El gran problema de nuestro país es la inseguridad que adquiere niveles insospechados, las estadísticas son duras, reveladoras; el mes de junio del año en curso es de los más cruentos en la historia del país; los narcobloqueos y las masacres en diferentes puntos del país son escalofriantes.
Por supuesto, se dirá que en siete meses es imposible que se resuelvan muchos de los problemas heredados, cierto, sólo que las expectativas fueron otras porque el actual presidente lo aseguró, reiteró que una vez en el poder acabaría con la corrupción y la violencia.
Una mayoría de electores, más de 30 millones, optaron por la candidatura de López Obrador; el desgaste del entonces presidente Enrique Peña Nieto y su partido era evidente porque el sexenio anterior fue escandalosamente corrupto, las secuelas continúan.

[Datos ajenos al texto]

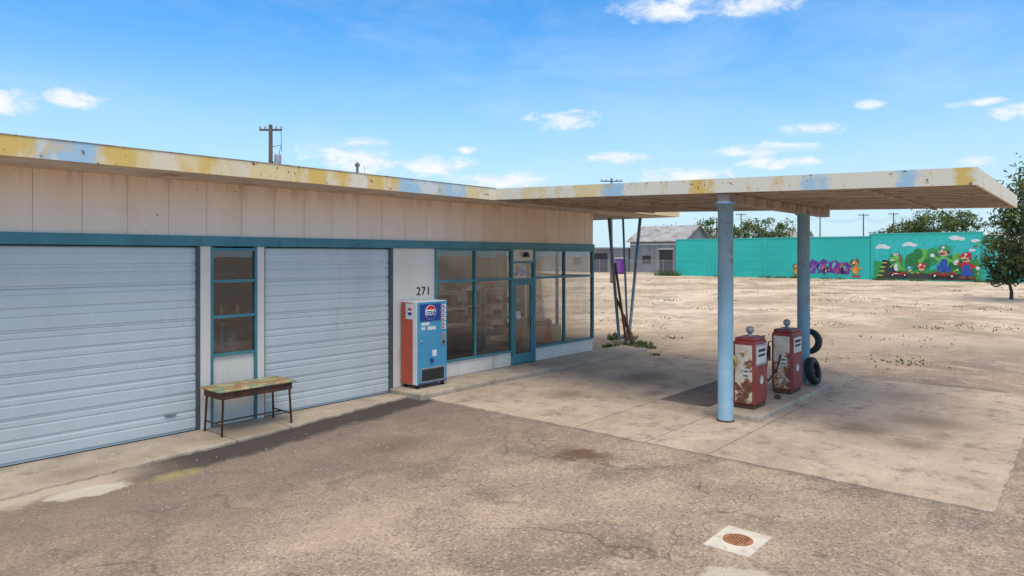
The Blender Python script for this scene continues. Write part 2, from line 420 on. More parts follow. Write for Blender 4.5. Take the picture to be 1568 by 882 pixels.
box('transom_notice', (13.05, W+.005, 2.33), (13.4, W+.012, 2.6), M('notice_paper', (.7, .66, .6), (.35, .3, .4), 9, .8, 0), B)
tube('door_pull', [(13.62, W-.02, 1.0), (13.62, W-.08, 1.02), (13.62, W-.08, 1.28), (13.62, W-.02, 1.3)], .013, STEEL, B, 8)
lathe('entry_lamp', [(.05, 0), (.075, -.05), (.09, -.12), (0, -.12)], (13.28, W-.1, 2.93), BLACK, B, 16)
box('door_sign', (12.99, W-.003, 1.25), (13.18, W+.012, 1.45), M('small_sign', (.7, .1, .07), (.75, .7, .65), 12, .6, 0), B)
# sides and back
box('left_side_wall', (-1.5, W+.152, 0), (-1.35, 19, 4.08), BEIGE, B)
box('back_wall', (-1.5, 19.0, 0), (16.42, 19.15, 4.08), BEIGE, B)
box('right_side_upper', (16.27, W+.152, 3.0), (16.42, 19, 4.08), BEIGE, B)
box('right_side_base', (16.27, W+.152, 0), (16.42, 14.4, .45), WHITE, B)
box('right_side_back', (16.27, 14.4, 0), (16.42, 19, 2.998), BEIGE, B)
boxes('side_mullions', [((16.32, y-.03, .45), (16.41, y+.03, 2.998)) for y in (12.3, 13.4, 14.36)]+[((16.33, W+.16, 2.24), (16.40, 14.33, 2.30))], TEAL, B)
pane('side_pane', (16.36, W+.16, .45), (16.36, 14.36, 2.99), GLASS2, B, 'x')
# interior, with an unseen opening added through ceiling and deck to light the office
SX0, SX1, SY0, SY1 = 10.3, 15.4, 12.6, 14.1
box('interior_partition', (9.2, W+.16, 0), (9.3, 18.9, 3.1), INTW, B)
box('office_back_partition', (9.31, 14.9, .12), (16.26, 15.0, 3.1), INTW, B)
boxes('office_ceiling', [((9.31, W+.16, 3.1), (16.26, SY0, 3.15)), ((9.31, SY1, 3.1), (16.26, 14.88, 3.15)), ((9.31, SY0+.001, 3.1), (SX0, SY1-.001, 3.15)), ((SX1, SY0+.001, 3.1), (16.26, SY1-.001, 3.15))], INTW, B)
boxes('added_light_well', [((SX0-.04, SY0-.04, 3.152), (SX0-.002, SY1+.04, 4.32)), ((SX1+.002, SY0-.04, 3.152), (SX1+.04, SY1+.04, 4.32)), ((SX0, SY0-.04, 3.152), (SX1, SY0-.002, 4.32)), ((SX0, SY1+.002, 3.152), (SX1, SY1+.04, 4.32))], WHITE, B)  # white sides of the added opening, brightening the office
box('office_floor', (9.31, W+.155, .05), (16.26, 14.88, .121), M('office_floor_tiles', (.28, .22, .16), None, 2, .5), B)
box('garage_liner', (2.2, W+.9, .05), (9.1, W+.95, 3.0), DARK, B)
shelf = []
for x0 in (10.0, 12.4, 14.4):
    for z in (.5, .95, 1.4, 1.85): shelf.append(((x0, 13.4, z), (x0+1.8, 13.9, z+.03)))
    for x in (x0, x0+1.77): shelf.append(((x, 13.4, .12), (x+.03, 13.9, 2.0)))
boxes('shelving', shelf, STEEL, B)
goods = []
for x0 in (10.0, 12.4, 14.4):
    for z in (.53, .98, 1.43, 1.88):
        x = x0+.05
        while x < x0+1.6:
            w_ = rnd.uniform(.08, .3)
            if rnd.random() < .75: goods.append(((x, 13.45, z), (x+w_, 13.8, z+rnd.uniform(.1, .33))))
            x += w_+rnd.uniform(.02, .15)
for nm, cc, k in (('goods_white', (.42, .40, .36), 0), ('goods_brown', (.2, .11, .07), 1), ('goods_red', (.3, .05, .035), 2), ('goods_grey', (.15, .17, .2), 3), ('goods_tan', (.33, .23, .14), 4)):
    boxes(nm, goods[k::5], M(nm, cc, None, 5, .7, 0), B)
box('counter_body', (11.1, 12.2, .12), (12.6, 12.7, 1.05), M('counter_wood', (.28, .14, .07), None, 3, .6), B, .01)
box('counter_top', (11.05, 12.15, 1.05), (12.65, 12.75, 1.09), M('counter_laminate', (.5, .45, .38), None, 3, .5), B, .01)
box('low_cabinet', (14.1, 11.8, .12), (15.9, 12.3, .85), M('cabinet_wood', (.80, .52, .28), (.66, .4, .21), 3, .6), B, .01)
boxes('cabinet_doors', [((14.13+i*.44, 11.785, .2), (14.53+i*.44, 11.798, .8)) for i in range(4)], M('cabinet_door_wood', (.84, .60, .35), None, 3, .6), B, .004)
boxes('crates', [((14.2, 11.85, .851), (14.6, 12.2, 1.15)), ((15.1, 11.9, .851), (15.6, 12.2, 1.0))], M('crate_card', (.6, .45, .3), None, 5), B, .01)
lathe('traffic_cone_body', [(.17, 0), (.17, .02), (.13, .03), (.025, .62), (0, .62)], (14.9, 11.5, .5), M('cone_orange', (.85, .13, .03), None, 4, .5), B, 20)
box('cone_stand', (14.65, 11.3, .12), (15.15, 11.7, .5), INTW, B, .01)
tubes('chair_frame', [([(13.9, 11.9, .125), (13.9, 11.9, 1.0)], .015), ([(14.05, 11.9, .125), (14.05, 11.9, .55)], .015)], RUST, B)
boxes('roof_deck', [((-1.45, 9.99, 4.06), (19.56, SY0-.042, 4.27)), ((-1.45, SY1+.042, 4.06), (19.56, 19.5, 4.27)), ((-1.45, SY0-.041, 4.06), (SX0-.042, SY1+.041, 4.27)), ((SX1+.042, SY0-.041, 4.06), (19.56, SY1+.041, 4.27))], ROOF, B)
box('eave_soffit', (-1.45, 9.995, 4.045), (19.55, 11.045, 4.058), SOFFIT, B)
box('front_fascia', (-1.5, 9.95, 4.05), (11.035, 9.988, 4.30), FAS1, B)
box('front_fascia_far', (16.93, 9.95, 4.05), (19.6, 9.988, 4.30), FAS1, B)
box('left_fascia', (-1.5, 9.99, 4.05), (-1.46, 19.54, 4.30), FAS1, B)
box('right_fascia', (19.565, 9.99, 4.05), (19.6, 19.54, 4.30), FAS1, B)
box('roof_edge_flashing', (-1.52, 9.94, 4.302), (11.03, 10.05, 4.312), M('flashing', (.6, .52, .4), (.35, .22, .12), 5, .6, .1, (.15, .06, .03), .4), B)
box('vent_stack', (7.85, 14, 4.27), (8.0, 14.15, 4.6), STEEL, B)
cu = bpy.data.curves.new('number', 'FONT'); cu.body = '271'; cu.size = .25; cu.extrude = .006; cu.space_character = 1.12
num = bpy.data.objects.new('house_number', cu); num.location = (9.71, W-.008, 2.0); num.rotation_euler = (R(90), 0, 0)
cu.materials.append(BLACK); scene.collection.objects.link(num); num.parent = B; num.matrix_parent_inverse = Matrix.Translation(-B.location)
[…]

El Partido Acción Nacional no representó un cambio de raíz en los dos sexenios que gobernó con Vicente Fox y Felipe Calderón, Ricardo Anaya no fue exitoso como candidato. Al final el cómputo de los votos fue claro como irremediable, López Obrador ganó con un margen contundente.
Ya ha pasado un año del 1 de julio, algunos de sus votantes lucen arrepentidos, otros aunque no están satisfechos con el gobierno morenista han manifestado su no arrepentimiento. Una cosa es cierta, el margen de aprobación del presidente López Obrador aún es alto, así lo indican diversas encuestadoras.
Aunque la inseguridad no se ha resuelto ni disminuido, el crecimiento económico no se pronostica como se ofrecía y el combate a la corrupción no ha pasado de escaramuzas.
Lo que pervive es el nivel de polarización que no es conveniente, adjetivar y etiquetar a quienes discrepan del presidente no es lo deseable en una democracia, lo mismo para quienes respaldan al mandatario. Disentir es una característica de la democracia.